アサリの産卵期は春と秋の2回あります。これは関東では5月と10月で、直前の3〜4月と9月頃に身入りが最も良くなり、旨味成分のコハク酸が増える旬です。ただ、この時季は栄養が身に集中して殻までまわらないため、殻は薄く割れやすいので<取り扱い注意>です。

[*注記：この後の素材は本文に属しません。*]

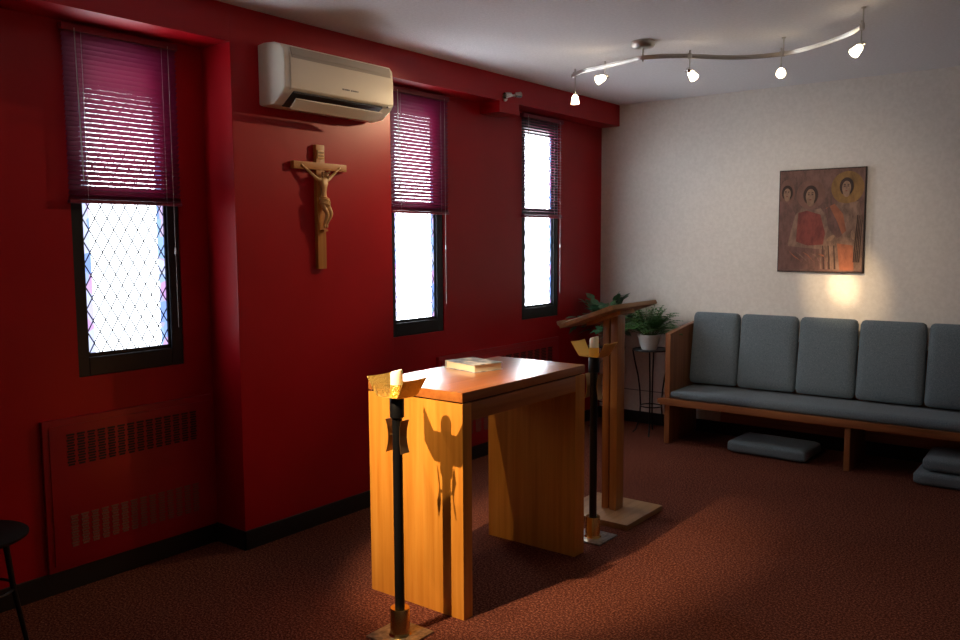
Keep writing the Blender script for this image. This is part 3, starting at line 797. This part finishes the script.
# ------------------------------------------------------------------ picture on the white wall
def picture():
    x0, x1, z0, z1 = -2.212, -1.574, 1.385, 2.178
    t = thing('religious_picture', ((x0 + x1) / 2, YB, z0), 'unframed picture on board of three haloed robed figures on the white wall', 'picture')
    b = MB(); b.box(x0, x1, YB - .028, YB - .001, z0, z1, bev=.002); b.build('board', mat('board_edge', (.03, .012, .008), .6), t)
    def pm(n, c, k=.45, s=14):
        c2 = tuple(q * k for q in c); m = mat(n, c, .55, spec=.3); v = tex(m, (1, 1, .45)); f = noise(m, v, s, 6, .7)
        LK(m, ramp(m, f, [(.32, c2), (.62, c)]), BS(m).inputs['Base Color']); return m
    mats = [pm('ground', (.21, .10, .075), .4, 18), pm('gold', (.34, .17, .045)), pm('skin', (.36, .20, .12), .6, 40), pm('hair', (.055, .022, .014)),
            pm('red_robe', (.28, .055, .04), .45, 20), pm('pale_robe', (.30, .165, .11), .35, 22), pm('brown_robe', (.20, .09, .07), .45, 22), pm('orange_robe', (.42, .13, .06), .5), pm('dusk_halo', (.22, .10, .07), .6), pm('line', (.07, .03, .02))]
    W = x1 - x0; H = z1 - z0; b = MB()
    lay = [0]
    def poly(pts, mi):
        lay[0] += 1; y = YB - .028 - .00012 * lay[0]
        b.prism([(x0 + u * W, y, z0 + v * H) for u, v in pts], (0, .0003 + .00012 * lay[0], 0), mi=mi)
    def ell(u, v, ru, rv, mi, n=28, rot=0):
        poly([(u + (ru * math.cos(2 * PI * k / n) * math.cos(rot) - rv * math.sin(2 * PI * k / n) * math.sin(rot)),
               v + (ru * math.cos(2 * PI * k / n) * math.sin(rot) + rv * math.sin(2 * PI * k / n) * math.cos(rot))) for k in range(n)], mi)
    poly([(.01, .01), (.99, .01), (.99, .99), (.01, .99)], 0)
    ell(.10, .78, .15 * .6, .13, 8); ell(.38, .755, .17, .14, 8); ell(.80, .81, .185, .155, 1)
    # robes
    poly([(.01, .70), (.10, .68), (.20, .58), (.24, .30), (.20, .02), (.01, .02)], 6)
    poly([(.20, .55), (.28, .64), (.38, .60), (.50, .62), (.62, .50), (.68, .30), (.60, .10), (.20, .08), (.12, .28)], 5)
    poly([(.24, .58), (.34, .60), (.50, .56), (.56, .38), (.54, .27), (.36, .26), (.22, .30)], 4)
    poly([(.66, .68), (.80, .66), (.93, .68), (.985, .50), (.985, .02), (.62, .02), (.64, .30)], 5)
    poly([(.56, .62), (.66, .66), (.76, .56), (.80, .40), (.72, .34), (.62, .46)], 7)
    poly([(.55, .60), (.60, .64), (.70, .48), (.76, .36), (.70, .33), (.60, .42)], 6)
    poly([(.08, .26), (.30, .24), (.58, .22), (.60, .03), (.05, .03)], 6)
    poly([(.70, .28), (.88, .26), (.90, .02), (.74, .02)], 7)
    for k in range(7): poly([(.50 + k * .032, .26), (.512 + k * .032, .26), (.535 + k * .032, .03), (.515 + k * .032, .03)], 9 if k % 2 else 5)
    for k in range(5): poly([(.12 + k * .09, .22 - k * .01), (.20 + k * .09, .15), (.30 + k * .07, .10), (.19 + k * .09, .17)], 5 if k % 2 else 7)
    for k in range(4): poly([(.92 + k * .016, .55 - k * .03), (.93 + k * .016, .55), (.90 + k * .02, .1), (.885 + k * .02, .1)], 9)
    # heads
    for (u, v, s) in ((.10, .775, .85), (.38, .745, 1.1), (.79, .815, 1.0)):
        ell(u, v + .005, .078 * s, .085 * s, 3); ell(u - .0, v - .045 * s, .04 * s, .05 * s, 2)
        ell(u, v - .008, .050 * s, .066 * s, 2)
        for sg in (-1, 1):
            ell(u + sg * .020 * s, v + .008 * s, .011 * s, .005 * s, 9, 12); ell(u + sg * .021 * s, v + .024 * s, .014 * s, .004 * s, 3, 10)
        poly([(u - .003 * s, v + .012 * s), (u + .003 * s, v + .012 * s), (u + .008 * s, v - .022 * s), (u - .006 * s, v - .022 * s)], 5)
        ell(u, v - .037 * s, .014 * s, .005 * s, 4, 12)
    # hands
    ell(.63, .33, .05, .022, 2, 16, .5); ell(.88, .36, .022, .045, 2, 16, .2)
    b.build('painted_figures', mats, t, smooth=False)
picture()

# ------------------------------------------------------------------ track lights
def track(name_label, pts, canopy, standoffs):
    zt = 2.74
    t = thing('track_light', (canopy[0], canopy[1], ZC), name_label, 'track light')
    # smooth the path
    P = [Vector((x, y, zt)) for x, y in pts]; Q = []
    for i in range(len(P) - 1):
        p0 = P[max(i - 1, 0)]; p1 = P[i]; p2 = P[i + 1]; p3 = P[min(i + 2, len(P) - 1)]
        for k in range(6):
            u = k / 6
            Q.append(.5 * ((2 * p1) + (p2 - p0) * u + (2 * p0 - 5 * p1 + 4 * p2 - p3) * u * u + (3 * p1 - p0 - 3 * p2 + p3) * u ** 3))
    Q.append(P[-1])
    b = MB(); b.tube([q + Vector((0, 0, .009)) for q in Q], .0045, 8); b.tube([q - Vector((0, 0, .009)) for q in Q], .0045, 8)
    b.tube(Q, .006, 6); b.build('rail', BRUSH, t)
    cx, cy = canopy
    b = MB(); b.lathe([(0, ZC), (.072, ZC), (.072, ZC - .022), (.062, ZC - .034), (.03, ZC - .040), (0, ZC - .041)], (cx, cy, 0), 36); b.build('canopy', BRUSH, t)
    b = MB(); b.tube([(cx, cy, ZC - .04), (cx, cy, zt - .022)], .005, 10); b.build('stem', BRUSH, t)
    for (x, y) in standoffs:
        b = MB(); b.tube([(x, y, ZC), (x, y, zt - .014)], .004, 8); b.lathe([(.012, ZC - .006), (.012, ZC)], (x, y, 0), 16); b.tube([(x, y, zt - .016), (x, y, zt + .016)], .008, 8); b.build('standoff', BRUSH, t)
    return t
LSPOT = {}
def lamp_head(pos, aim, label, drop=.105, power=20, ang=50, blend=.7, col=(1, .72, .42), wide=.028, rad=.02, shade_on=True):
    """pos on the rail, aim a point the lamp is turned to"""
    zt = 2.74; x, y = pos
    t = thing('track_lamp', (x, y, zt), label, 'spotlight', 'glass spotlights on the ceiling track')
    b = MB(); b.box(x - .010, x + .010, y - .010, y + .010, zt - .016, zt + .016, bev=.003); b.tube([(x, y, zt - .015), (x, y, zt - drop + .02)], .0035, 8)
    b.tube([(x, y, zt + .014), (x, y, zt + .034)], .006, 8)
    b.build('hanger', BRUSH, t)
    c = Vector((x, y, zt - drop)); d = (Vector(aim) - c).normalized()
    R = Vector((0, 0, 1)).rotation_difference(d).to_matrix().to_4x4()
    b = MB(); b.lathe([(0, -.026), (.011, -.024), (.013, -.004), (.010, .004), (0, .004)], c, 18, M=R)
    s2 = d.cross(Vector((0, 0, 1))).normalized() * .03
    b.tube([c - s2 - d * .006, c + s2 - d * .006], .0025, 6); b.build('socket', CHROME, t)
    b = MB(); b.lathe([(.012, .0), (.020, .012), (wide * .95, .050), (wide, .058), (wide - .003, .058), (.017, .014), (.009, .004)], c, 28, M=R, capped=False)
    sh = b.build('glass_shade', SHADE, t)
    b = MB(); b.lathe([(0, .012), (.007, .014), (.009, .026), (.006, .036), (0, .038)], c, 14, M=R); b.build('bulb', mat('lit_bulb', (1, .9, .7), .4, emit=(1, .82, .55), estr=25), sh)
    ld = bpy.data.lights.new('lamp_light', 'SPOT'); ld.energy = power; ld.color = col
    ld.spot_size = math.radians(ang); ld.spot_blend = blend; ld.shadow_soft_size = rad
    lo = bpy.data.objects.new('lamp_light', ld); COL.objects.link(lo); lo.parent = t
    lo.location = (c + d * .07) - t.location
    lo.rotation_euler = (-d).to_track_quat('Z', 'Y').to_euler()
    return t

pts = [(-3.022, 4.926), (-2.878, 4.828), (-2.699, 4.79), (-2.473, 4.73), (-2.381, 4.715), (-2.266, 4.76), (-2.149, 4.85), (-2.053, 4.96),
       (-1.944, 5.07), (-1.805, 5.13), (-1.689, 5.145), (-1.589, 5.12), (-1.46, 5.05), (-1.324, 4.95), (-1.233, 4.86), (-1.153, 4.748)]
track('brushed steel curved track on the ceiling near the white wall', pts, (-2.392, 4.715), [(-1.689, 5.145), (-1.153, 4.748)])
lamp_head((-2.975, 4.89), (-2.95, 4.9, 1.6), 'lit glass spotlight hanging straight down at the left end of the ceiling track', .135, 14, 80)
lamp_head((-2.699, 4.80), (-3.62, 3.45, 1.95), 'lit glass spotlight second from the left end of the track, turned left', .065, 65, 62)
lamp_head((-2.149, 4.85), (-1.715, 6.76, 1.27), 'lit glass spotlight right of the ceiling canopy, turned towards the bench', .09, 300, 7.5, 1.0)
halo = [o for o in bpy.data.objects if o.name.startswith('lamp_light')][-1]
h2 = halo.copy(); h2.data = halo.data.copy(); h2.data.energy = 170; h2.data.spot_size = math.radians(19); COL.objects.link(h2); h2.parent = halo.parent
lamp_head((-1.70, 5.143), (-.4, 1.2, .2), 'lit glass spotlight facing the viewer below the track', .095, 14, 80)
lamp_head((-1.165, 4.77), (-2.4, 3.4, .8), 'lit glass spotlight at the right end of the track, turned down left', .095, 6, 60)

# a second track nearer the viewer, above the frame
pts2 = [(-3.17, .75), (-2.9, .72), (-2.62, .76), (-2.50, .95), (-2.52, 1.25), (-2.56, 1.5), (-2.50, 1.8), (-2.3, 1.92), (-2.0, 1.9)]
track('brushed steel curved track on the ceiling above and before the altar', pts2, (-2.54, 1.42), [(-3.17, .75), (-2.0, 1.9)])
lamp_head((-2.55, .85), (-2.42, 2.7, .80), 'lit glass spotlight over the near end of the room, turned to the altar end', .10, 620, 32, .7, rad=.012)
lamp_head((-2.48, 1.83), (-1.6, 3.1, .0), 'lit glass spotlight over the near end of the room, turned to the carpet', .10, 110, 60, .8, rad=.015)
lamp_head((-3.15, .75), (-2.62, 3.6, .4), 'lit glass spotlight at the wall end of the near ceiling track', .10, 70, 28, .8, rad=.02)
lamp_head((-2.33, 1.91), (-2.0, 6.76, 1.38), 'added glass spotlight at the open end of the near track, brightening the white wall', .10, 190, 35, 1.0, rad=.03, col=(1, .86, .70))  # added wall washer, put in to brighten the white wall

# ------------------------------------------------------------------ world, camera, output look
w = bpy.data.worlds.new('dim_surroundings'); SC.world = w; w.use_nodes = True
w.node_tree.nodes['Background'].inputs[0].default_value = (.6, .7, .9, 1)
w.node_tree.nodes['Background'].inputs[1].default_value = .2

def camera():
    f = 836.; yw, p, r = math.radians(37.75), math.radians(5.4), math.radians(-.3)
    fw = Vector((-math.sin(yw) * math.cos(p), math.cos(yw) * math.cos(p), -math.sin(p)))
    rt = Vector((math.cos(yw), math.sin(yw), 0)); up = rt.cross(fw)
    r2 = rt * math.cos(r) + up * math.sin(r); u2 = up * math.cos(r) - rt * math.sin(r)
    c = bpy.data.cameras.new('camera'); o = bpy.data.objects.new('camera', c); COL.objects.link(o)
    M = Matrix((r2, u2, -fw)).transposed().to_4x4(); M.translation = Vector((0, 0, 1.64)); o.matrix_world = M
    c.sensor_width = 36; c.lens = 36 * f / 960; c.clip_start = .02
    SC.camera = o
camera()
vs = SC.view_settings; vs.view_transform = 'Standard'; vs.look = 'None'; vs.gamma = 1; vs.use_curve_mapping = False; vs.exposure = 0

アサリは海水を吸い込んで、その中のケイソウ等の植物やプランクトンを餌にします。アサリが吸い込む海水は何と1時間に1リットルと言われます!沿岸域の汚染が心配され、そこに住むアサリももちろん心配なのですが、アサリはむしろ海の浄化に一役買っているのですね。そして、生まれてから成貝になるのに3年ほどかかります。

目利きのポイント
殻つきのものは、殻を固く閉じ、模様が鮮明でぬめりのあるもの。臭いがないもの。塩水に入れると勢い良く水を噴射するもの、水管を出すものはもちろん新鮮な証拠です。塩水に漬けても口を開かないものは取り除いてください。また、殻が丸くふくらみを持ち、長めのものを選ぶのも重要なポイントです。殻の短いものはやせているものが多く、旨味が足りません。

砂抜きの極意
「砂抜きアサリ」が当然のように店頭に並んでいますが、中には砂がしっかりと抜けていない物もあります。後でがっかりしないために家庭でもう一度砂抜きすることをおすすめします。
1)準備するものは平らなバットか浅い鍋と3%位(水1リットルに対して塩が大さじに軽く2ハイ)の塩水。この時使う水はできればカルキ抜き。
2)バットに貝を並べ、塩水を浸します。この時の塩水の量は貝殻スレスレ位。多すぎてはダメです。
※深いボールなどを使う場合は、中にザルを入れ、その上にアサリを置いてヒタヒタの塩水にすれば、折角吐いた砂をまた吸わずに済みます。
3)常温の暗い所に置きます。結構潮を吹きますので蓋をして暗くした方がいいです。冷蔵庫には入れないで下さい。温度が低すぎると砂を吐きません。
4)迷信とも言われますが、水の中に釘などの鉄を入れると、よく砂を吐くという説もあります。また水にアルカリイオン水を使うと効果大という話も聞きますが、まだ、試していません。
※この状態で「砂抜きアサリ」なら1〜2時間ほど、「潮干狩りアサリ」なら一晩で砂が抜けます。あまり長時間同じ水に漬けておくと、夏場など貝も水も腐りますので注意してください。

調理のコツ
砂抜きした後、米をとぐ要領で殻どうしをこすり合わせ、汚れやヌメリをよく落とします。汚れていると生臭さが残ります。その後、使うまでの間、ザルに上げて1時間ほど常温に置いた方が旨味が増します。ムキミの場合は塩水で振り洗いします。火を通しすぎると身が固くなってしまいます。基本は手早く調理することです。

アサリパワー全開!
アサリは動脈硬化に有効で、善玉コレステロールを増やす優良食品です。特に、不足すると貧血の原因になるビタミンB12の含有量は貝類一です!また、血液をサラサラにするタウリンも多く含んでいます。アサリを加熱したときに出る汁には、旨味成分や栄養素がタップリ含まれていますので、汁まで残さず食べ尽くしてください!